- Instructions for the task -
Your task is to transcribe the data in full.

- Stored data -
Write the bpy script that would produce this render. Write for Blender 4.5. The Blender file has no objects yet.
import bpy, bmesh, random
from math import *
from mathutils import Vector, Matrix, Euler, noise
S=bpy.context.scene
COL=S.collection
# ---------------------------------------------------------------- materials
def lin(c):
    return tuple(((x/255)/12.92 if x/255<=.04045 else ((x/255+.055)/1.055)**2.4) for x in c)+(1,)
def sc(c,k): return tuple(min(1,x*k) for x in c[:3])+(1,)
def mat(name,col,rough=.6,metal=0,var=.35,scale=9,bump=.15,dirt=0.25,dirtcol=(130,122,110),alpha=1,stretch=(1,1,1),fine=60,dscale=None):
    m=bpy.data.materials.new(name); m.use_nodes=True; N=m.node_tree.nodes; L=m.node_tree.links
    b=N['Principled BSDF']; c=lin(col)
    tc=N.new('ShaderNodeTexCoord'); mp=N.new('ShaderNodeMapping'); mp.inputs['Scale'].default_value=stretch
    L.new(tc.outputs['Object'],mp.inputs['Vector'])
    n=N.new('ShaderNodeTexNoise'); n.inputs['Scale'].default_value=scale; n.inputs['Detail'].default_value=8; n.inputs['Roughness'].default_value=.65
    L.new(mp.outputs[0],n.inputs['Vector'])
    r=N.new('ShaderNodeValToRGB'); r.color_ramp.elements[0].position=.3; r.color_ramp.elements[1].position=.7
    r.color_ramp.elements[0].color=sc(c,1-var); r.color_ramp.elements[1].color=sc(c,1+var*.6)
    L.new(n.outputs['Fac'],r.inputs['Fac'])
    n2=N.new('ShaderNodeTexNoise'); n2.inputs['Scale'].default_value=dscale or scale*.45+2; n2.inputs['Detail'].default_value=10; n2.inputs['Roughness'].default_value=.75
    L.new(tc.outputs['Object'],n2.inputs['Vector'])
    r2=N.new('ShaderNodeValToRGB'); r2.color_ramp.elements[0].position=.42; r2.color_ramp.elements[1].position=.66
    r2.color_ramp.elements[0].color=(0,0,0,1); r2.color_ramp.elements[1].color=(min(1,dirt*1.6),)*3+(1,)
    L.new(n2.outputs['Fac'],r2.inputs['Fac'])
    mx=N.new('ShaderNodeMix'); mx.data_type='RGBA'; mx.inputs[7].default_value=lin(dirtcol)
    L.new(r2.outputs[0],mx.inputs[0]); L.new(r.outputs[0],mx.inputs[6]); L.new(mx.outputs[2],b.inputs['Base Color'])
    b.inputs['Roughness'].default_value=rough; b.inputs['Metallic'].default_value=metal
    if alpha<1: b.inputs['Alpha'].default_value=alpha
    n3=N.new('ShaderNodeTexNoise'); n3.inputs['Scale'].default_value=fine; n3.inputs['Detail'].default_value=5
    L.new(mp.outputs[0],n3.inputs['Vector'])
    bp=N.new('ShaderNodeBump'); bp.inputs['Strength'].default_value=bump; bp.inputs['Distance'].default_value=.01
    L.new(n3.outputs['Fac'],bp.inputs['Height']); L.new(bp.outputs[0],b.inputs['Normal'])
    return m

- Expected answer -
Write the bpy script that would produce this render. Write for Blender 4.5. The Blender file has no objects yet.
import bpy, bmesh, random
from math import *
from mathutils import Vector, Matrix, Euler, noise
S=bpy.context.scene
COL=S.collection
# ---------------------------------------------------------------- materials
def lin(c):
    return tuple(((x/255)/12.92 if x/255<=.04045 else ((x/255+.055)/1.055)**2.4) for x in c)+(1,)
def sc(c,k): return tuple(min(1,x*k) for x in c[:3])+(1,)
def mat(name,col,rough=.6,metal=0,var=.35,scale=9,bump=.15,dirt=0.25,dirtcol=(130,122,110),alpha=1,stretch=(1,1,1),fine=60,dscale=None):
    m=bpy.data.materials.new(name); m.use_nodes=True; N=m.node_tree.nodes; L=m.node_tree.links
    b=N['Principled BSDF']; c=lin(col)
    tc=N.new('ShaderNodeTexCoord'); mp=N.new('ShaderNodeMapping'); mp.inputs['Scale'].default_value=stretch
    L.new(tc.outputs['Object'],mp.inputs['Vector'])
    n=N.new('ShaderNodeTexNoise'); n.inputs['Scale'].default_value=scale; n.inputs['Detail'].default_value=8; n.inputs['Roughness'].default_value=.65
    L.new(mp.outputs[0],n.inputs['Vector'])
    r=N.new('ShaderNodeValToRGB'); r.color_ramp.elements[0].position=.3; r.color_ramp.elements[1].position=.7
    r.color_ramp.elements[0].color=sc(c,1-var); r.color_ramp.elements[1].color=sc(c,1+var*.6)
    L.new(n.outputs['Fac'],r.inputs['Fac'])
    n2=N.new('ShaderNodeTexNoise'); n2.inputs['Scale'].default_value=dscale or scale*.45+2; n2.inputs['Detail'].default_value=10; n2.inputs['Roughness'].default_value=.75
    L.new(tc.outputs['Object'],n2.inputs['Vector'])
    r2=N.new('ShaderNodeValToRGB'); r2.color_ramp.elements[0].position=.42; r2.color_ramp.elements[1].position=.66
    r2.color_ramp.elements[0].color=(0,0,0,1); r2.color_ramp.elements[1].color=(min(1,dirt*1.6),)*3+(1,)
    L.new(n2.outputs['Fac'],r2.inputs['Fac'])
    mx=N.new('ShaderNodeMix'); mx.data_type='RGBA'; mx.inputs[7].default_value=lin(dirtcol)
    L.new(r2.outputs[0],mx.inputs[0]); L.new(r.outputs[0],mx.inputs[6]); L.new(mx.outputs[2],b.inputs['Base Color'])
    b.inputs['Roughness'].default_value=rough; b.inputs['Metallic'].default_value=metal
    if alpha<1: b.inputs['Alpha'].default_value=alpha
    n3=N.new('ShaderNodeTexNoise'); n3.inputs['Scale'].default_value=fine; n3.inputs['Detail'].default_value=5
    L.new(mp.outputs[0],n3.inputs['Vector'])
    bp=N.new('ShaderNodeBump'); bp.inputs['Strength'].default_value=bump; bp.inputs['Distance'].default_value=.01
    L.new(n3.outputs['Fac'],bp.inputs['Height']); L.new(bp.outputs[0],b.inputs['Normal'])
    return m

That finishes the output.